Westminster is unlikely to introduce a similar LTC insurance law in the UK
A new insurance law, which will see all residents of Guernsey pay long term care insurance contributions, is awaiting approval from the Privy Council.
Approval is likely to be granted at the Council's next meeting in October. The law is due to come into effect from 1 January 2003, from which date contributions will be mandatory.
Island residents will pay 1.4% of their income in tax to fund an insurance premium, providing their annual income is greater than £10,800.
Unemployed people under 65 and those who have retired will also be assessed. However, they will only be eligible to pay contributions if they earn above the minimum salary level.
If the law is passed, the State-funded benefits will become payable from 7 April 2003 and will be available to those who have been Guernsey residents for at least five years. They will need to have lived on the island for at least 12 months before any claim. A needs test will also be applied before any benefits are paid.
The benefits will cover part of the cost for people who go into registered residential and nursing home care. Residents will have to pay the first £119 a week care costs themselves.
In addition, the scheme will pay out up to £518 a week for a nursing home and up to £260 a week for a residential home, depending on the cost of each facility. Domiciliary care costs are not catered for under the new law.

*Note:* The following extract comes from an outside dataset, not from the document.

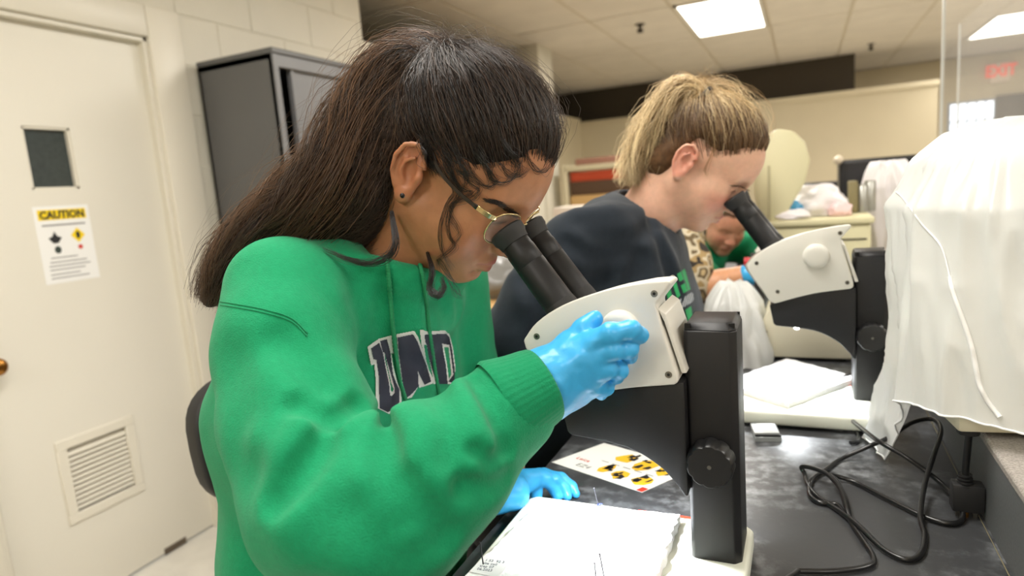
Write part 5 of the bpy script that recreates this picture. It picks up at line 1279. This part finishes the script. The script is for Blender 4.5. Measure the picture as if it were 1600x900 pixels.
ct = rg.random(150)[tail.cid]; cs = lerpc(lin(36, 25, 19), lin(128, 94, 66), np.clip(ct**1.6*.75+.3*rg.random(N)-.05, 0, 1))
strands('tail_strands', pw_, rg.uniform(.00028, .00050, N), cs, M_hair, hair1)
N = 2800
pw_, rho = tail(BK1, [.032, .048, .055, .048, .032], N, 13, rg, wave=.006, freq=(1, 2), lmin=.6, fray=.8, clumps=110)
strands('nape_strands', push_out(pw_, hairmass1), rg.uniform(.00022, .00042, N), lerpc(lin(26, 18, 15), lin(88, 64, 48), rg.random(110)[tail.cid]**1.5), M_hair, hair1)
# flyaways round the crown, frizz
N = 520; ro = scalp_roots(H1, N, HL1, rg); p = combed(H1, ro, TIE1, 12, rg, lift=.018, wav=.006, spread=.012)
strands('flyaway_strands', to_world(H1, p), .00013, lerpc(lin(40, 30, 24), lin(90, 70, 54), rg.random(N)), M_hair, hair1)
N = 380; pw_, rho = tail(SP1, [r*1.35+.004 for r in RD1], N, 20, rg, wave=.013, freq=(1.5, 3.5), lmin=.4, fray=1.8)
strands('flyaway_strands', pw_, .00013, lerpc(lin(60, 44, 34), lin(120, 92, 68), rg.random(N)), M_hair, hair1)
# loose curls in front of the ear and over the temple, laid on the face
def face_strands(px_paths, n, jit, r, col, off, rng, K=26, seedn='loose_curls', fld=None, parent=None):
    E_ = []
    for pl in px_paths:
        c = catmull([q+(0,) for q in pl], 8)[:, :2]; s = np.linspace(0, len(c)-1.001, K); i = s.astype(int); f = (s-i)[:, None]; c = c[i]*(1-f)+c[i+1]*f
        for _ in range(n): E_.append(c+smooth_noise(1, K, jit, 4, rng)[0, :, :2])
    E_ = np.array(E_); w3, ok = trace(fld or body1_hi, E_[..., 0].ravel(), E_[..., 1].ravel(), t0=.55, t1=1.5)
    dr = np.stack([(E_[..., 0]-800)/FPX, (E_[..., 1]-450)/FPX, np.ones(E_.shape[:2])], -1)@RW.T; dr /= np.linalg.norm(dr, axis=-1, keepdims=True)
    dd = np.linalg.norm(w3-CAM, axis=1).reshape(E_.shape[:2]); ok = ok.reshape(dd.shape); P_ = []
    for k in range(len(E_)):
        if not ok[k].any(): continue
        d_ = np.interp(np.arange(K), np.flatnonzero(ok[k]), dd[k][ok[k]])-off*rng.uniform(.5, 1.5); P_.append(CAM+dr[k]*d_[:, None])
    return strands(seedn, np.array(P_), r, np.tile(np.array(col[:3]), (len(P_), 1)), M_hair, parent)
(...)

Discussing the need for the scheme, Malcolm Nutley, chief officer of Guernsey Social Security Authority, said: 'Guernsey has had a mix of schemes that charged for long term care and we have been looking for ways in which to rationalise these existing systems. The working party has decided this law is the best way to address the issue.'
However, Chris Ellicott, legal and technical manager at Age Concern Financial Partnerships, believed the scheme had limitations and it was unlikely that a similar operation would ever run in the UK.
'The operation in Guernsey brings a number of points into question. It is improbable something like this would develop in the UK because the cost of covering everyone is quite high. The problem is that once people start relying on the Government, they will get what the Government thinks they need, not what they, as individuals, want.
'It is the job of advisers to bring to their clients' attention the importance of buying long term care insurance, so they can get the provisions they need and want when they are retired,' he said.